Se não me disseres urgente repetido “eu te amo, amo, amo, amo, amo”, verdade fulminante que acabas de desentranhar, eu me precipito no caos, essa coleção de objetos de não amor.”

Quero, Carlos Drummond de Andrade

Há pessoas que acham esses versos antiquados, pois, cercadas de belas palavras, acreditaram, confiaram e, infelizmente, iludiram-se em algum momento de suas vidas.

É fato que palavras desacompanhadas de ações que as comprovem tornam-se ineficientes, mas a família e a escola, também formadoras da sociedade, não podem deixar de abordar o encanto que elas exercem na vida das pessoas.

Em muitas circunstâncias, nossos filhos e alunos terão diante de si apenas um recurso ao próprio favor: as palavras.
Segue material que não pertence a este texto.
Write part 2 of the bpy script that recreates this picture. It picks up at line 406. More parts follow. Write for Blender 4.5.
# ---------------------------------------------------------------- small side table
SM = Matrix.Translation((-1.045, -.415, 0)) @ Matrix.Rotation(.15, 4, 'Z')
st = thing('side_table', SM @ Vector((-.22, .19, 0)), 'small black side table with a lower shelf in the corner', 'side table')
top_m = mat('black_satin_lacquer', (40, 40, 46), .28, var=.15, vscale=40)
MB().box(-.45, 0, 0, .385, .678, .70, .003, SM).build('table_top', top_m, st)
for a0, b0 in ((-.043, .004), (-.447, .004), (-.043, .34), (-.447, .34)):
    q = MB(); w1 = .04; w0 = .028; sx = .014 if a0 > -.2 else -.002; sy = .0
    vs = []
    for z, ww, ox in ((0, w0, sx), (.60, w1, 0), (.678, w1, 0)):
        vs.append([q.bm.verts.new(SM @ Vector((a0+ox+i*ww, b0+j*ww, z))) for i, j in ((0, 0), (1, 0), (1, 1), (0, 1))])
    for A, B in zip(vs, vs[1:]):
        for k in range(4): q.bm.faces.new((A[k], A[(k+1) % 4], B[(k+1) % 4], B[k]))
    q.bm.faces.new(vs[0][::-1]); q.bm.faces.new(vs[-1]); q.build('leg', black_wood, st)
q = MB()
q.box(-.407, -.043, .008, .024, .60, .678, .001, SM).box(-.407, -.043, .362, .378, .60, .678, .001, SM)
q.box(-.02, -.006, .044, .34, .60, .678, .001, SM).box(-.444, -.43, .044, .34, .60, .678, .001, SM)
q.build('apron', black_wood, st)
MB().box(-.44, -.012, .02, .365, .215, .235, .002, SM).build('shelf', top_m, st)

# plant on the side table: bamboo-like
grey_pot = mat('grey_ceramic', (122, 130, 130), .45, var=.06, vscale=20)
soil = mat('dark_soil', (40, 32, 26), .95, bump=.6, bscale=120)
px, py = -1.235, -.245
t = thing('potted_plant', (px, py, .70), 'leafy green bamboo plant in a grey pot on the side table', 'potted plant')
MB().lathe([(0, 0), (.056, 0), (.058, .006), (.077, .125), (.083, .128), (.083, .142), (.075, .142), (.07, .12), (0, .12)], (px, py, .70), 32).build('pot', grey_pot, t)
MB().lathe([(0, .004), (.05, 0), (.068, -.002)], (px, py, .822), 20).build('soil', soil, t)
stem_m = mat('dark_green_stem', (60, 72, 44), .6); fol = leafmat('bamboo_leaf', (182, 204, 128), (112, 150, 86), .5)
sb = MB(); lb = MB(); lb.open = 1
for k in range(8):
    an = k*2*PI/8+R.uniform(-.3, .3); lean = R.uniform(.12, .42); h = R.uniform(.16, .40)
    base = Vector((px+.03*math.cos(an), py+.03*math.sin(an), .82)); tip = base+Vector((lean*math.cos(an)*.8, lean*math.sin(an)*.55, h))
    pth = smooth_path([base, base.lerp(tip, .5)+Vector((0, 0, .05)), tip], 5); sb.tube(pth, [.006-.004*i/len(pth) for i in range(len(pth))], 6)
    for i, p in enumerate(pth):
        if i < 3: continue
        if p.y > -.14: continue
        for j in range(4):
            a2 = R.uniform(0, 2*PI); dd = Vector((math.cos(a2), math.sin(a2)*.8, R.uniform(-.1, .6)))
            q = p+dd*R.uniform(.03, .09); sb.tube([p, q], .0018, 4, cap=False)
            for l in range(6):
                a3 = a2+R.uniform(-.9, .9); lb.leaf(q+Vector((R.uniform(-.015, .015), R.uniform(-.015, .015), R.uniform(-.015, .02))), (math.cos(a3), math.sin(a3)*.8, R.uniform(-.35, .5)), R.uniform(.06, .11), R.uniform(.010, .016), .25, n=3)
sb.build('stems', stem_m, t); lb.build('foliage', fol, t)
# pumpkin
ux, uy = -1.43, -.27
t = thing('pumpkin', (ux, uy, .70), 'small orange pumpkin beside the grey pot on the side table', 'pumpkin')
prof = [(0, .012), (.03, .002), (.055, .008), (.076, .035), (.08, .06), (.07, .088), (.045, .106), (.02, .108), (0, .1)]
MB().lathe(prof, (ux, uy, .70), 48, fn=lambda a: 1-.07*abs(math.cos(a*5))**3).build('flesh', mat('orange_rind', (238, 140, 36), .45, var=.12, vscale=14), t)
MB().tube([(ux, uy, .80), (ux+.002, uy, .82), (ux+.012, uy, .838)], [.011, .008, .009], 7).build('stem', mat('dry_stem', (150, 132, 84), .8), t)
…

Pesados no falar, sem saber tratá-las, desconhecendo os métodos de como desenhá-las para deixar o argumento mais belo, leve e possível de ser digerido pelo receptor, nossas crianças, num futuro cada vez mais próximo, poderão se ver em “maus lençóis”.

Assim como nas palavras de Drummond, o mundo em geral anseia por ter por perto pessoas que sabem aliar o conhecimento (e a disposição em usá-lo) aos encantos de palavras que o moldem, tal como matéria-prima nas mãos de um artista.

Acredite, de pouco adianta saber fazer muito, mas não saber apresentar esse conhecimento, as portas se fecham e as oportunidades, infelizmente, evaporam-se.

Há quem diga que as palavras são o toque final, o moranguinho que o confeiteiro usa para decorar um delicioso bolo de aniversário.

Contudo, as palavras são mais do que isso, elas são, no exemplo utilizado, a possibilidade que o profissional tem para conseguir permissão de mostrar o que sabe fazer.

Gírias fora de um contexto adequado ou palavras de baixo calão em qualquer contexto podem acabar, definitivamente, com a possibilidade que qualquer de nós teria de apresentar seus conhecimentos.

Provam isso aqueles que precisam ou, como muitos de nossos alunos e filhos futuramente, precisarão passar num processo seletivo para conseguir um emprego.

É indiscutível como um vocabulário regrado, bem-colocado pode favorecer um candidato a uma determinada vaga no competitivo mercado de trabalho.

Dessa forma, o contexto romântico apresentado por Drummond revela, entre tantas outras possibilidades de interpretação, a expectativa que o mundo tem de ser surpreendido por pessoas que saibam unir o abstrato e o concreto, o visível e o audível, a sensibilidade e a força.

Será que as famílias e as escolas têm conseguido encantar nossas crianças e jovens quanto ao bom trato com as palavras? Será que, como pais e professores, temos sido, de fato, habilidosos no uso da fala?

É necessário mais envolvimento, mais ternura e mais vontade, pois, do contrário, “precipita-se no caos, essa coleção de objetos de não amor”.

Assim, lance mão dos conselhos do poeta que, em outra ocasião, disse: “Penetra surdamente no reino das palavras. Lá estão os poemas que esperam ser escritos. Estão paralisados, mas não há desespero, há calma e frescura na superfície intata”.